Why climate models struggle with acute physical risks

Source(s): Climate Risk Review

"Top-down" modelling approaches can't properly capture extreme weather-related events at the local scale, leaving financial institutions blind to major risks.

Climate models have a major blind spot: they can’t see extreme weather-related risks. This is a big problem for financial institutions, since these kinds of threats — also known as acute physical risks — could hammer their investments and sap their capital. But despite their shortcomings, financial supervisors are already using these flawed models to assess firms’ climate resilience. In doing so, they risk producing a warped picture of the financial system’s ability to withstand future climate shocks.

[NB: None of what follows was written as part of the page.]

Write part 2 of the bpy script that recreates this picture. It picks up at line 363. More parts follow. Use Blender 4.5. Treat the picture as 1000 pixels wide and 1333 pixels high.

That’s the conclusion of a recent paper in Environmental Research: Climate from a high-profile group of climate experts — among them the director of the UK’s new Centre for Greening Finance and Investment. Its publication comes at a turbulent point in the debate over climate-related financial risk analysis. Stuart Kirk, the former Head of Responsible Investment at HSBC Global Asset Management, recently gave a now-infamous presentation accusing the Bank of England of manipulating this year’s climate stress test to exaggerate the threat of global warming to the financial system. Elsewhere, the Real World Climate Scenarios (RWCS) initiative, the brainchild of a small cadre of climate finance professionals, is challenging conventional approaches to climate scenario analysis by promoting the use of narratives, rather than quantitative models, as a way to project the socioeconomic impacts of climate change.